The smell of this jumper is really overbearing.
Concerning painting, i think i'm only better now than i was in september because my perserverance has improved, and that's really a massive part of making good paintings. Is not giving up halfway through and saying 'That'll do', but carrying on, repainting, scraping back off and doing it again and again, until its right, until its good. Of course, it's best if you can get it right first time, but i think with perseverance anyone can paint.
I havent painted in a few days, i have cleared out my room quite a lot though, still a bit to go but it looks and feels better. But, ironically, now i've had other things on and less time to paint, i've had ideas of things to paint, i have three on the go at the moment, went round today to work a bit, 3 hours, and started a painting of my nephew, 1 year old connor. And another one of a painting within a painting, and its of a worn painting of flowers, which is crumbling and flaking, and where the painting has flaked off you can see another, more violent, acidic and colourful painting underneath, i thought that was a nice idea. And the third i only have drawings for at the moment, but its set in this wasteland type place, and has two people fighting, a dog lying down in the foreground, and some other people at the back. But that's on a big canvas, may take a week or so before i've finished it.
The next pretty vacant exhibition starts soon, i've entered a few images, one of which i think i've already sold, it's one of the flower ones below, for £20 to someone i met a while back in America, which is cool. And I'm running a weekly afterschool class in a few weeks, after the easter holiday, i have a few ideas, but it'll be the first class i've taken on my own, so it's pretty daunting, but if i make a good go of it i think teaching might be a good way of making some money while i continue painting.
The smell of this jumper is really overbearing.
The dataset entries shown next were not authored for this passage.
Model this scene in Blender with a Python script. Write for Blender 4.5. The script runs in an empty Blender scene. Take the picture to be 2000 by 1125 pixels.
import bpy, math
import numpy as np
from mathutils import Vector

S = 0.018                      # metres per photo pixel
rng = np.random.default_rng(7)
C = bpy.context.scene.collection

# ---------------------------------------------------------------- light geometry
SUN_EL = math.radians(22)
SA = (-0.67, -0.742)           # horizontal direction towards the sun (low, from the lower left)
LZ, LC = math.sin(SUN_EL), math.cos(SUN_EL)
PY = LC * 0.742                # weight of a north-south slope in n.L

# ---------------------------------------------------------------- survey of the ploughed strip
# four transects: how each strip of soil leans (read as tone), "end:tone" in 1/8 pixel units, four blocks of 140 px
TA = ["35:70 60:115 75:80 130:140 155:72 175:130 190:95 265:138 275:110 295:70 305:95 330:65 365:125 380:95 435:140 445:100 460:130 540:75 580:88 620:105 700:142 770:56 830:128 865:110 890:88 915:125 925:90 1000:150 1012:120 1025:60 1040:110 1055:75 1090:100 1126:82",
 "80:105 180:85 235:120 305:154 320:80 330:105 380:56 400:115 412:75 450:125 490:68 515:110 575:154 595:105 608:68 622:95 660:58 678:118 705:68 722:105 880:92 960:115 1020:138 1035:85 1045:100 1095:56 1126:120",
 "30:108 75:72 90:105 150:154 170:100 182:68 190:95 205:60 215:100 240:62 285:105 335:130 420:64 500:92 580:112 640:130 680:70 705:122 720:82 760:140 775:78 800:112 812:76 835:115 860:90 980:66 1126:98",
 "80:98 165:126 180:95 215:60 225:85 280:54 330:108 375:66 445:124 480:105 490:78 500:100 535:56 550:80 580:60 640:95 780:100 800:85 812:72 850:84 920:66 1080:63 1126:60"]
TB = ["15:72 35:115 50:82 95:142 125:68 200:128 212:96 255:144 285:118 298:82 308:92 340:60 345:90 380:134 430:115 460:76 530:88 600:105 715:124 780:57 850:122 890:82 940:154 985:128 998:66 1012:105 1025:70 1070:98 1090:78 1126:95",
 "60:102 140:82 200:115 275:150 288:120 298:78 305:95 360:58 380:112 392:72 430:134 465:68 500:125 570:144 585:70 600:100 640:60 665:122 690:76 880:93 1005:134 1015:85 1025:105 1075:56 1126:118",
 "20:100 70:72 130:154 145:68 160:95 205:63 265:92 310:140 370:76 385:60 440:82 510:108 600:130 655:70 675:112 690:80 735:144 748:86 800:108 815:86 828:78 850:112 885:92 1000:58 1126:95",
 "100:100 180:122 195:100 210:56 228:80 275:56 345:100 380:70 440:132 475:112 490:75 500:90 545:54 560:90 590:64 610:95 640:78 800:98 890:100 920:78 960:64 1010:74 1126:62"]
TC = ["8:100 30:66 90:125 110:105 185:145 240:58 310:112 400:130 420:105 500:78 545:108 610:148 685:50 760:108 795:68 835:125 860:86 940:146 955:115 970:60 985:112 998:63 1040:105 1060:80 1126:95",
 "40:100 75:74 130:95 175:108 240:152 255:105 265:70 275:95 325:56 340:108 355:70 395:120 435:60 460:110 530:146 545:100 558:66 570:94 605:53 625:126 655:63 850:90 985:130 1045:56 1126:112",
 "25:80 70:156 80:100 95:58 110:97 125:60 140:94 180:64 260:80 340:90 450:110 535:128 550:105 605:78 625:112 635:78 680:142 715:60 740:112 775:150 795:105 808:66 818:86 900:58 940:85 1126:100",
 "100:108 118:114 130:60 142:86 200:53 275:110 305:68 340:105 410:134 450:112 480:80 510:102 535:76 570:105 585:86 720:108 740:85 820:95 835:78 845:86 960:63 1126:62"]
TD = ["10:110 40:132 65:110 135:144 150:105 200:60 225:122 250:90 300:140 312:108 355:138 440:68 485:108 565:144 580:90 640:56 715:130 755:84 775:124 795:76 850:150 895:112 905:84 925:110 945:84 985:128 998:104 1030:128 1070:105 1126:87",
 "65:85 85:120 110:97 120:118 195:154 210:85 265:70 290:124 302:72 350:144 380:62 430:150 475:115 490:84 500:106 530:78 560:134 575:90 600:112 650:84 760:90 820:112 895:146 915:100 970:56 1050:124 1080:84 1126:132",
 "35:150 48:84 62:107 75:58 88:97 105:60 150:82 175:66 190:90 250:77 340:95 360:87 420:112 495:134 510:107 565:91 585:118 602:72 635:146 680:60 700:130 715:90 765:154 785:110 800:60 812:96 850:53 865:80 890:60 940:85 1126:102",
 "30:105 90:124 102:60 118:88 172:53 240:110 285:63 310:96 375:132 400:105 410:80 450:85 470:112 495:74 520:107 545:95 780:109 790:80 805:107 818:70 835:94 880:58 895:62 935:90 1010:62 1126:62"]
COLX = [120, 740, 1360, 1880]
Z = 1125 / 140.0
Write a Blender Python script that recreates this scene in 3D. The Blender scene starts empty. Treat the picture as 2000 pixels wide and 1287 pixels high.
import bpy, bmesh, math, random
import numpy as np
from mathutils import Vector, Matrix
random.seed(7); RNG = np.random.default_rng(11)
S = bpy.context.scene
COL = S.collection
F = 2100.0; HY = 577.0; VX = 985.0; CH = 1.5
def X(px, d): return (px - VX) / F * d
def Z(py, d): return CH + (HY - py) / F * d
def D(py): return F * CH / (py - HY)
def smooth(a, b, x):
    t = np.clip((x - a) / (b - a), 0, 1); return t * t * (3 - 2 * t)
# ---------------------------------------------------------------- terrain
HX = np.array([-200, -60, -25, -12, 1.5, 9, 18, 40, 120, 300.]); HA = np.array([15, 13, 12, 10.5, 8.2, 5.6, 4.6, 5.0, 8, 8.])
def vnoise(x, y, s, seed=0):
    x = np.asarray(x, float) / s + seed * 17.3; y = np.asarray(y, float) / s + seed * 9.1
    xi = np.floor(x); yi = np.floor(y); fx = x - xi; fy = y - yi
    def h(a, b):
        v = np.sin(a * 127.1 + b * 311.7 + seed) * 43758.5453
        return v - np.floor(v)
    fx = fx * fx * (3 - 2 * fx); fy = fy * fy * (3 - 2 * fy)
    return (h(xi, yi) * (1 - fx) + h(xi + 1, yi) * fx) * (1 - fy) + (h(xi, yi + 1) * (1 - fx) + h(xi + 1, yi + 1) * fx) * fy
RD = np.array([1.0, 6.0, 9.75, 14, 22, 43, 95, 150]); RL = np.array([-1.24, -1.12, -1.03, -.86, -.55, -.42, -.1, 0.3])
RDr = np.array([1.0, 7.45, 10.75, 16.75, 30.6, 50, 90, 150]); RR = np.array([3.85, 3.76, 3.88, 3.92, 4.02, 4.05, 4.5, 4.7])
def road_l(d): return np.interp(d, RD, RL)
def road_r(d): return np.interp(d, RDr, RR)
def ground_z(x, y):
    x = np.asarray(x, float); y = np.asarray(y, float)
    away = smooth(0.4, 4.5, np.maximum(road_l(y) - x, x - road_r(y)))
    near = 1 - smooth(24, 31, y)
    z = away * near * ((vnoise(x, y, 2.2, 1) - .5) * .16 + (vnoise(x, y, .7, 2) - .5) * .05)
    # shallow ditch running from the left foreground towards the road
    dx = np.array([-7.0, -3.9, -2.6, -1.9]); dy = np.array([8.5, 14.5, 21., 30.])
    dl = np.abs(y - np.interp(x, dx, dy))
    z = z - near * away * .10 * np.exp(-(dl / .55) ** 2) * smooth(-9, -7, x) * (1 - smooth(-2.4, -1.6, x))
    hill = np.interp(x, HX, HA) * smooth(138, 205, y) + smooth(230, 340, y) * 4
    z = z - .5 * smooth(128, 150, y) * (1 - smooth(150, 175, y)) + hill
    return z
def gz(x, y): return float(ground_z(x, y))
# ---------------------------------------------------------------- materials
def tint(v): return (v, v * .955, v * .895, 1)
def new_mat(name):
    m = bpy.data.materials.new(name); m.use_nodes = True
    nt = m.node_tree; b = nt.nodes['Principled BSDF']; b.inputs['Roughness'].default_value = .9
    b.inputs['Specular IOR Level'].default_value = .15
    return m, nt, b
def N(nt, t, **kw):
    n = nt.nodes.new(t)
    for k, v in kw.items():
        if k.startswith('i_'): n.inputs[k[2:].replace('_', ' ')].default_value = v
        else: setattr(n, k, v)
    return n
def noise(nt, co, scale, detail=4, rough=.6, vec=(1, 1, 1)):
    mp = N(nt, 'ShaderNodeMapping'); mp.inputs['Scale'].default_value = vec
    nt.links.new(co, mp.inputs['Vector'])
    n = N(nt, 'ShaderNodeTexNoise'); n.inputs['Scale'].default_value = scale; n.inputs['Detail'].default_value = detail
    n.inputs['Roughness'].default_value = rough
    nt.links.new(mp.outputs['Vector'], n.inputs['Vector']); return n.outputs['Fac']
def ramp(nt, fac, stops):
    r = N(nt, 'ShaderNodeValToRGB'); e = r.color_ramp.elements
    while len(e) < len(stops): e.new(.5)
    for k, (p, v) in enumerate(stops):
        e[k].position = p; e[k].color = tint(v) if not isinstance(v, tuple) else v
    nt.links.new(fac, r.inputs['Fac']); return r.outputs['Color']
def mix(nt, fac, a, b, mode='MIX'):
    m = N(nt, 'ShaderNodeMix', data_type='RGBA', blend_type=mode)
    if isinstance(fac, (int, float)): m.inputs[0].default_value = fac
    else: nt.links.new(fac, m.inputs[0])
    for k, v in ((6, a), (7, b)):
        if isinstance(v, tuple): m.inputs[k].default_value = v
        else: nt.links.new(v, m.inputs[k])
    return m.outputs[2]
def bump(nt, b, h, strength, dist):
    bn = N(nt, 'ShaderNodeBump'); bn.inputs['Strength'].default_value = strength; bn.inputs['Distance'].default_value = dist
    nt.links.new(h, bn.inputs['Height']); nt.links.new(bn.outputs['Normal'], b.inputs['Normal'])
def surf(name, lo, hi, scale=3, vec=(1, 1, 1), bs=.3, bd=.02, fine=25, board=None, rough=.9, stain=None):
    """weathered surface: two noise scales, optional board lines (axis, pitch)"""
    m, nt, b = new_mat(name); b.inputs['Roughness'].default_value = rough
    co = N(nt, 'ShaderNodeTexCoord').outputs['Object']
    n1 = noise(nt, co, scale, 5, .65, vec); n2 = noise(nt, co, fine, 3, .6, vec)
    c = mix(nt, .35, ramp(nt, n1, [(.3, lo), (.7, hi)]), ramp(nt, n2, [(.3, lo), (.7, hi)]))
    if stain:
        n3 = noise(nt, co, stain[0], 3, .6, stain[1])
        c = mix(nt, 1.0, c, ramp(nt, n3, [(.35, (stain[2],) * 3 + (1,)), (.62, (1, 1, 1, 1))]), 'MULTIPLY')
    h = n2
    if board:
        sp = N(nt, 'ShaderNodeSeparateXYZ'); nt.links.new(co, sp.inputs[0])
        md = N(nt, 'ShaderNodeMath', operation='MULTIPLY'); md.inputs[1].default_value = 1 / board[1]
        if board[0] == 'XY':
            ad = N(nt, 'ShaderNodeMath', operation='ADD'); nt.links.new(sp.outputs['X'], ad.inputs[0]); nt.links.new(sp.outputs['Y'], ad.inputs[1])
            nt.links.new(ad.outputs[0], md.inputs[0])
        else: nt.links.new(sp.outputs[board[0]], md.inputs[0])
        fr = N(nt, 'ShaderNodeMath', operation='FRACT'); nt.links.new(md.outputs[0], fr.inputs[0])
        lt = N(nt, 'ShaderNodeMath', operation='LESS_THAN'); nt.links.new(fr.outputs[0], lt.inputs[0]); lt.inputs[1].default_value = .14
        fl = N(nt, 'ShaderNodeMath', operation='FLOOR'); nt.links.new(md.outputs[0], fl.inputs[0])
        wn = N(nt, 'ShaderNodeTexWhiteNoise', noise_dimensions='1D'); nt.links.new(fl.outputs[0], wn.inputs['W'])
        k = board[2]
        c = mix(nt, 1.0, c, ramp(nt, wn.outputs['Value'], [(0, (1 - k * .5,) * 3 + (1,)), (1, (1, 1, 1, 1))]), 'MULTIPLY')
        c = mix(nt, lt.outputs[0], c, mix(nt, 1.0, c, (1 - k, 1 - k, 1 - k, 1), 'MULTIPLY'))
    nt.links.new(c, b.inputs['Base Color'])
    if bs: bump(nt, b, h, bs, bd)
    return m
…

Concerning painting, i think i'm only better now than i was in september because my perserverance has improved, and that's really a massive part of making good paintings. Is not giving up halfway through and saying 'That'll do', but carrying on, repainting, scraping back off and doing it again and again, until its right, until its good. Of course, it's best if you can get it right first time, but i think with perseverance anyone can paint.
Friday, 2 April 2010
passive/aggressive.. so fuck you
I'm so aggressive lately, i'm always on the defense, anyone mentions my work i'm up on my hind legs with my gum's ready to spring back and show my teeth. I just feel that if people aren't going to make positive comments on my work anytime, then they have no right to take the piss either. And even if they do, that gives them no right to dictate to me. That i'm painting off my own back, with very little money and grudging support. And people think it's somehow their right to tell me how to paint, as if my work belongs to them, and i'm in some ways there servant. That if they don't like it it must be worthless, cause it's just supposed to be a pretty picture, isn't it? hang on someones wall? with all the things going on in the world i'm supposed to be concerned with flowers? well.. yes i am, but not only. Well, i make work for me, i'm perfectly capable of seeing when a painting isn't very good, and when it is, that's why i reuse so many canvases, sometimes i keep paintings around for a while just to make sure, and there are very very few that i'm happy with, and even then not absolutely.